Portanto não é só para os bolsos mais vazios.

Exacto, preferem o destino ao transporte. Duas horas de viagem, 800 euros para vir de Londres a Lisboa em Executiva, quando eu pago 100 na easyJet ou Ryanair, etc. Eles contribuíram muito positivamente para este estado das coisas, mas é claro que a maior parte dos aviões tem passageiros com um nível económico mais baixo. Mas é muito positivo.

Então não acompanha os que dizem que uma viagem low-cost traz apenas público low-cost e mau do ponto de vista do retorno para a economia. 

Eu até quero dizer que não há público mau. Todo o público é respeitável, são jovens, estudantes. Mas há pouco tempo estava em Genebra e uma das secretárias disse-me ‘Oh Portugal j’aime Portugal. Estive em Lisboa com o meu namorado’. E eu perguntei ‘então e o que fizeram?’ E ela disse que passearam apenas na rua. Não gastam.

Andaram pelas ruas, acharam tudo adorável, e foi uma experiência em que não gastaram, mas apaixonaram-se por Portugal. E eu percebo porque também me apaixonei por Portugal em apenas dois dias e estou aqui quase há 50 anos. Entendo perfeitamente este amor súbito. 

E este amor súbito e estas maravilhas são fáceis de transmitir a povos de valores tão diferentes como os do Médio Oriente e Ásia? – serão o maior público emissor de turistas das próximas décadas. 

Vou dar uma resposta mais ampla: a força da cultura europeia ainda é o maior ativo que os povos da Europa têm. Quando você vai a Tóquio ou a Pequim e a orquestra sinfónica local está a tocar Beethoven, é porque nós ainda temos atração para os outros povos. 
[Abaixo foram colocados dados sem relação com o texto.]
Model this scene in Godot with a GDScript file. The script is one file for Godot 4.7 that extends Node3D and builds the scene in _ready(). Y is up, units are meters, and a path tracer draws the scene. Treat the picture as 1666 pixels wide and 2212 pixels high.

Na altura em que a China usava fatos Mao, todos usavam a mesma roupa, mas quando isso terminou passaram a utilizar Armani. Querem vestir-se como nós. Eu estive numa loja de roupa de homem, em Nova Iorque, e o diretor da loja – uma marca muito famosa – era um antigo embaixador do Irão nos Estados Unidos, do tempo do Xá, e estabelecemos uma conversa e ele disse-me que me ia mostrar uma coisa que eu não podia comentar. Levou-me ao escritório e mostrou-me uma fotografia dele, do alfaiate e do Obama e outra dele, do alfaiate e do Putin. 

…e estavam iguais.

Ele fez a mesma roupa para os dois e isto mostra que o peso da cultura ocidental tem um peso enorme.